The main aim of the proponents of the semantic view is to focus philosophy of science on its proper domain, i.e., scientific theories as constructed, used and tested in actual practice. Advocates of the semantic turn claim that a focus on models allows them to give an account of scientific theories which is both formal and adequate to actual practice. Within the semantic conception, a theory is conceived as the family of models of its possible formulations.
 
At least two kinds of objections have been leveled against the semantic view in the recent literature. First, critics of the semantic view of scientific theories argue that the identification of models as used in scientific practice with models in the model-theoretic sense is not tenable. Second, it has been shown that some traditional issues of the philosophy of science cannot be addressed by the semantic view. In particular, the apparatus of the semantic view fails to properly identify theories and to address the question of representation.
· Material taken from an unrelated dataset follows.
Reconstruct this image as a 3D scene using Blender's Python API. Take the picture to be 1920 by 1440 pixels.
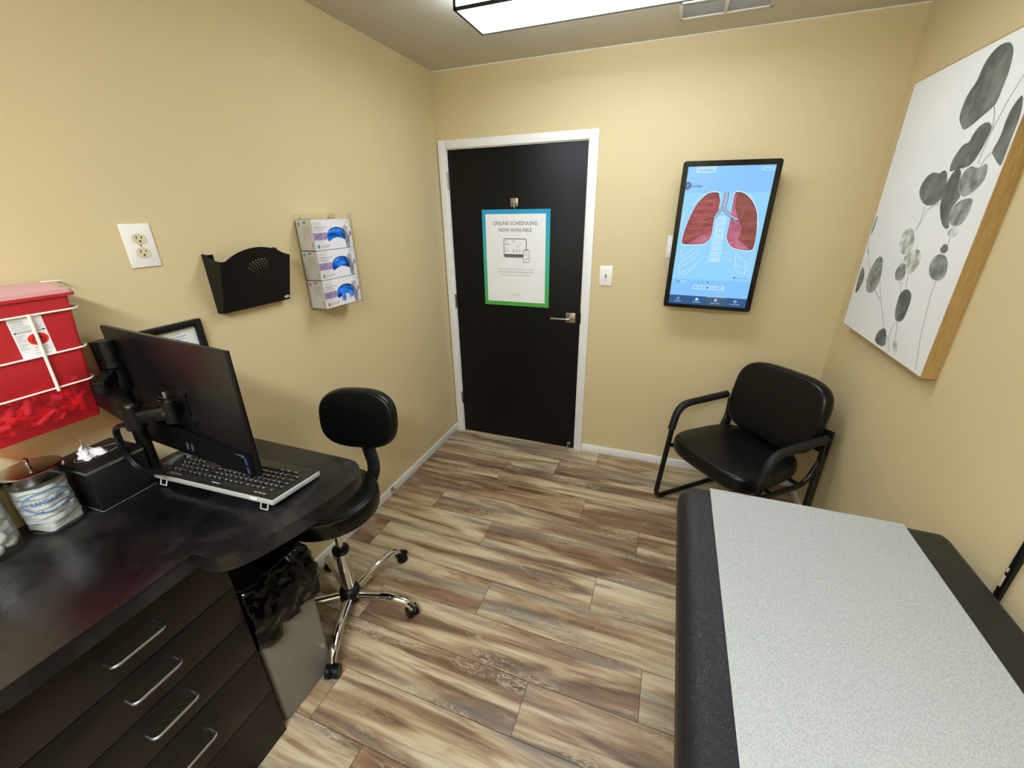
import bpy, bmesh, math, random
from mathutils import Vector, Matrix
random.seed(7)
PI = math.pi
scene = bpy.context.scene
for o in list(bpy.data.objects): bpy.data.objects.remove(o, do_unlink=True)
COL = scene.collection

# ------------------------------------------------------------------ camera, world, exposure
F_PX = 778.69; CAM = Vector((1.5166, -2.7094, 1.6756)); YAW, PITCH, ROLL = 0.3621, -0.3963, 0.0152
cd = bpy.data.cameras.new('camera'); cam = bpy.data.objects.new('camera', cd); COL.objects.link(cam)
Mr = Matrix.Rotation(YAW, 3, 'Z') @ Matrix.Rotation(PITCH, 3, 'X') @ Matrix.Rotation(ROLL, 3, 'Y')
right, fwd, up = Mr.col[0], Mr.col[1], Mr.col[2]
cam.matrix_world = Matrix.Translation(CAM) @ Matrix((right, up, -fwd)).transposed().to_4x4()
cd.sensor_fit = 'HORIZONTAL'; cd.sensor_width = 36; cd.lens = F_PX / 1920 * 36; cd.clip_start = 0.01
scene.camera = cam
vs = scene.view_settings
vs.view_transform = 'Standard'; vs.look = 'None'; vs.gamma = 1; vs.use_curve_mapping = False; vs.exposure = 0.34
w = bpy.data.worlds.new('world'); scene.world = w; w.use_nodes = True
w.node_tree.nodes['Background'].inputs[0].default_value = (1, .97, .92, 1)
w.node_tree.nodes['Background'].inputs[1].default_value = 0.05
LIGHT_FRONT, LIGHT_REAR = 13.5, 56.0       # emission of the two ceiling fixtures
H, W, YB = 2.462, 2.402, -4.2           # ceiling height, room width, wall behind the camera

# ------------------------------------------------------------------ materials
def lin(h):
    h = h.lstrip('#'); r = []
    for i in (0, 2, 4):
        c = int(h[i:i+2], 16) / 255; r.append(c / 12.92 if c <= .04045 else ((c + .055) / 1.055) ** 2.4)
    return (*r, 1)
MATS = {}
def mat(name, color, rough=.5, metal=0, bump=None, coat=0, emit=None, estr=1, trans=0, ior=1.45, spec=None, mottled=None):
    if name in MATS: return MATS[name]
    m = bpy.data.materials.new(name); m.use_nodes = True; nt = m.node_tree; b = nt.nodes['Principled BSDF']
    c = lin(color) if isinstance(color, str) else (*color, 1)
    b.inputs['Base Color'].default_value = c; b.inputs['Roughness'].default_value = rough; b.inputs['Metallic'].default_value = metal
    b.inputs['IOR'].default_value = ior; b.inputs['Coat Weight'].default_value = coat; b.inputs['Transmission Weight'].default_value = trans
    if spec is not None: b.inputs['Specular IOR Level'].default_value = spec
    if emit: b.inputs['Emission Color'].default_value = lin(emit) if isinstance(emit, str) else (*emit, 1); b.inputs['Emission Strength'].default_value = estr
    tc = nt.nodes.new('ShaderNodeTexCoord')
    if mottled:   # (other colour, scale, low, high)
        n = nt.nodes.new('ShaderNodeTexNoise'); n.inputs['Scale'].default_value = mottled[1]; n.inputs['Detail'].default_value = 6
        r = nt.nodes.new('ShaderNodeValToRGB'); r.color_ramp.elements[0].position = mottled[2]; r.color_ramp.elements[1].position = mottled[3]
        r.color_ramp.elements[0].color = c; r.color_ramp.elements[1].color = lin(mottled[0])
        nt.links.new(tc.outputs['Object'], n.inputs['Vector']); nt.links.new(n.outputs['Fac'], r.inputs['Fac']); nt.links.new(r.outputs['Color'], b.inputs['Base Color'])
    if bump:      # (scale, strength, distance)
        n = nt.nodes.new('ShaderNodeTexNoise'); n.inputs['Scale'].default_value = bump[0]; n.inputs['Detail'].default_value = 3
        u = nt.nodes.new('ShaderNodeBump'); u.inputs['Strength'].default_value = bump[1]; u.inputs['Distance'].default_value = bump[2]
        nt.links.new(tc.outputs['Object'], n.inputs['Vector']); nt.links.new(n.outputs['Fac'], u.inputs['Height']); nt.links.new(u.outputs['Normal'], b.inputs['Normal'])
    MATS[name] = m; return m
def N(nt, t, **k):
    n = nt.nodes.new(t)
    for a, v in k.items():
        if a in n.inputs: n.inputs[a].default_value = v
        else: setattr(n, a, v)
    return n

WALL = mat('wall_paint', '#d4c396', .62, bump=(230, .22, .0012), mottled=('#d0bf93', 1.5, .35, .7))
CEIL = mat('ceiling_paint', '#cfcabc', .8, bump=(160, .2, .001))
WHITE = mat('white_semi_gloss_paint', '#e9e9e6', .35)
DOORB = mat('black_door_laminate', '#070707', .45, spec=.3, bump=(300, .06, .0005))
NICKEL = mat('satin_nickel', '#b4afa6', .32, 1)
CHROME = mat('chrome', '#d8d8d8', .08, 1)
BRUSH = mat('brushed_aluminium', '#c2c4c8', .3, 1)
BLKPL = mat('black_plastic', '#0a0a0a', .38, spec=.4)
BLKGL = mat('glossy_black_plastic', '#060606', .12, spec=.35)
BLKMET = mat('black_powder_coat', '#0c0c0c', .38)
VINYL = mat('black_vinyl', '#0a0a0a', .33, spec=.4, bump=(260, .18, .0008))
RUBBER = mat('black_rubber', '#141414', .6)
PLATE = mat('white_wall_plate_plastic', '#eeece6', .35)
IVORY = mat('ivory_plastic', '#d8cca8', .4)
DARK = mat('dark_slot', '#1a1512', .6)
CLEAR = mat('clear_acrylic', '#ffffff', .02, trans=1, ior=1.2)
PAPERW = mat('white_paper', '#e8e8e6', .7)
CARD = mat('white_carton', '#e6e5ea', .55)
CARDSIDE = mat('grey_carton_side', '#c9c4be', .6)
INK = mat('black_ink', '#1c1c1e', .6)
GREYINK = mat('grey_ink', '#8a8a8c', .6)
CABIN = mat('dark_cabinet_laminate', '#151110', .4, spec=.35, bump=(140, .08, .0006), mottled=('#1c1614', 9, .4, .65))

def vinyl_table():
    m = bpy.data.materials.new('black_pebbled_vinyl'); m.use_nodes = True; nt = m.node_tree; b = nt.nodes['Principled BSDF']
    b.inputs['Base Color'].default_value = lin('#141518'); b.inputs['Roughness'].default_value = .38
    tc = N(nt, 'ShaderNodeTexCoord'); v = N(nt, 'ShaderNodeTexVoronoi', Scale=260.0); v.feature = 'DISTANCE_TO_EDGE'
    ns = N(nt, 'ShaderNodeTexNoise', Scale=60.0); mx = N(nt, 'ShaderNodeMixRGB'); mx.inputs[0].default_value = .03
    nt.links.new(tc.outputs['Object'], mx.inputs[1]); nt.links.new(tc.outputs['Object'], ns.inputs['Vector']); nt.links.new(ns.outputs['Color'], mx.inputs[2])
    nt.links.new(mx.outputs[0], v.inputs['Vector'])
    r = N(nt, 'ShaderNodeValToRGB'); r.color_ramp.elements[1].position = .25
    nt.links.new(v.outputs['Distance'], r.inputs['Fac'])
    u = N(nt, 'ShaderNodeBump', Strength=.35, Distance=.0012); nt.links.new(r.outputs['Color'], u.inputs['Height']); nt.links.new(u.outputs['Normal'], b.inputs['Normal'])
    return m
PEBBLE = vinyl_table()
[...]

If these criticisms stand, then the semantic view is simply untenable.
 
I argue that these criticisms are problematic for the semantic view only under a strong interpretation of the semantic view, an interpretation which is arguably unfaithful to the initial project as defined and developed by Suppes. I propose an alternative interpretation according to which the semantic view is a methodological prescription for using model theory for the formal analysis of a hierarchy of models used in scientific practice. Under this interpretation, the semantic view is not only tenable, but also provides a promising research program for philosophy of science.